Dr. José Navarrete Oyarce, Director Magíster en Tributación, Universidad Andrés Bello, Concepción.
Usualmente, el término accountability se traduce como “rendición de cuentas”. A pesar de que no tiene una traducción literal al español, la mayoría de las personas lo asocia con la obligación de rendir cuentas frente a alguien. Sin embargo, el término original, tiene un significado un poco más profundo y se asocia a la idea de reportar cómo se ha utilizado la autoridad conferida, por tanto, es de pleno uso en el sector público. Esto, toda vez que, cada uno de nosotros, los votantes, otorgamos poder a nuestros gobernantes, sobre el cual, teóricamente, debería existir transparencia.
A propósito de los últimos escándalos, por todos conocidos, sobre el uso inadecuando de recursos públicos, el objetivo de esta columna es reflexionar sobre la obligación que el Estado tiene de informar sus acciones a la ciudadanía.
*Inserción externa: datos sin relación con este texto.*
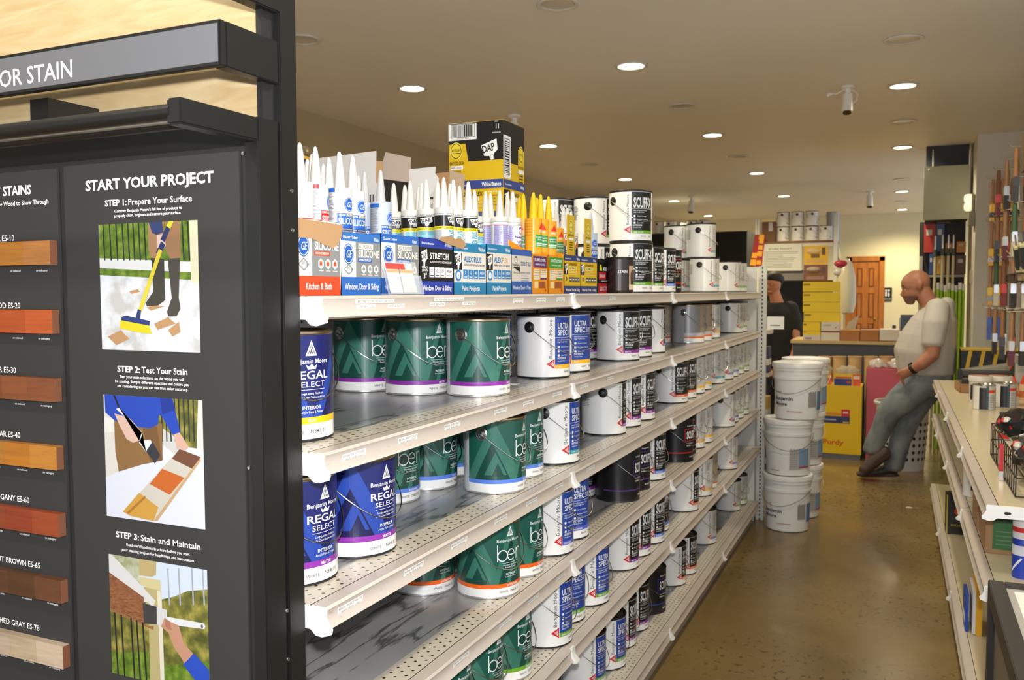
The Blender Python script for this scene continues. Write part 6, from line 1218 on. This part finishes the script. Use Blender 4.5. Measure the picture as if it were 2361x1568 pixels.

Muchos siglos han pasado ya desde la frase atribuida a Luis XVI: “el Estado soy yo”, que implícitamente centraba el poder en una sola persona, en este caso, en el monarca. Actualmente, las democracias modernas entienden que el poder debe tener ciertos equilibrios, por una parte, y que la transparencia y la probidad son elementos vitales en todo gobierno.
Desde la mirada del mundo privado, por ejemplo, las empresas que cotizan en la Bolsa de Valores tienen que cumplir una serie de requisitos que promueven la transparencia de sus acciones, tales como la publicación de sus estados contables, la emisión de memorias e informar todos los hechos esenciales que pudiesen tener cierta repercusión en el mercado. Estas obligaciones tienen por objetivo dotar de información a los inversionistas, vale decir a los dueños, con un foco en el accionista minoritario, que está alejado de las reuniones de directorio y, por ende, no tiene mayor injerencia en las decisiones que se tomen. A pesar de ello, si tiene derecho a estar enterado de las decisiones y eventualmente, premiarlas comprando más acciones o castigarla, vendiendo.
Desde el punto de vista del sector público, existe la misma obligación de rendición de cuentas, puesto que el aparato estatal se financia con los impuestos que todos pagamos y sus “gerentes” y “directorios” se eligen a través de las votaciones. Desde ese punto de vista, los políticos en general, sin importar el sector al que pertenezcan, tienen una obligación mayor de probidad que un empleado privado, puesto que muchos de ellos están sujetos a plazos específicos, a diferencia de un gerente del sector privado, que si tiene una mala gestión es despedido.
Independiente del sector o partido político, los servidores públicos deben tener claro que su misión es actuar siempre con probidad, cautelando el buen uso de los recursos y, como se dice en el mundo privado, “generar valor”, en este caso, para sus accionistas, que somos todos los ciudadanos.